If your organization is ready to try something different, the barrier to entry could not be lower. Signing up for a GotSneakers Fundraiser Kit takes less than 10 minutes and requires no financial information. Your kit ships to you within 10 to 14 days via USPS and includes everything you need to launch: sneaker collection bags with pre-paid shipping labels and digital marketing resources including flyers, social media graphics, and email templates.

From there, the process is genuinely as simple as it sounds. Set up your collection point, share the news with your community, fill your bags with qualifying pairs, and drop them at any FedEx or UPS location. GotSneakers handles sorting, evaluation, and payment.

Your organization gets paid for qualifying pairs on or before the 15th of every month. No chasing down orders, no managing product returns, no splitting revenue with a vendor.

Ready to give it a try? Sign up for your free Fundraiser Kit today and start turning your community’s closets into funding for your cause.

Start Your Fundraiser with GotSneakers

Frequently Asked Questions

How much does it cost to start a sneaker drive fundraiser with GotSneakers?
Nothing. The Fundraiser Kit is completely free and GotSneakers does not collect credit card or banking information from fundraising partners. Shipping is covered by pre-paid labels included in your kit.

How much can my nonprofit realistically earn?
GotSneakers pays up to $7 per qualifying pair depending on condition, brand, and style. Your total earnings depend on how many qualifying pairs you collect and their quality.
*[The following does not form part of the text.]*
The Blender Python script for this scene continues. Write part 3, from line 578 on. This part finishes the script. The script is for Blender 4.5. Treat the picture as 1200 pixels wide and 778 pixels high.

Organizations that actively promote the drive and educate donors on what makes a high-value donation tend to raise more per pair collected.

What counts as a qualifying pair?
GotSneakers accepts athletic sneakers including running shoes, basketball shoes, gym and training shoes, lifestyle and casual athletic sneakers, and hiking sneakers from specific qualifying brands. Non-athletic footwear including dress shoes, sandals, heels, and boots is not accepted and will not be compensated. Reviewing the sneaker guidelines on the GotSneakers website before your drive helps ensure your community knows what to collect.

When does my organization get paid?
Payments are sent via eCheck on or before the 15th of every month for all collection bags received and processed during the prior month.

Can we run more than one drive per year?
Absolutely. Once your account is set up, you can run drives as frequently as makes sense for your organization. Many nonprofits run two to three drives per year aligned with natural decluttering seasons, and some maintain a permanent collection point for ongoing contributions.

What happens to sneakers that do not qualify?
Pairs that are too worn or do not meet qualifying criteria are responsibly recycled by GotSneakers rather than sent to a landfill. They are processed through material recovery programs including rubber and foam grinding, waste-to-energy conversion, and other end-of-life recycling solutions.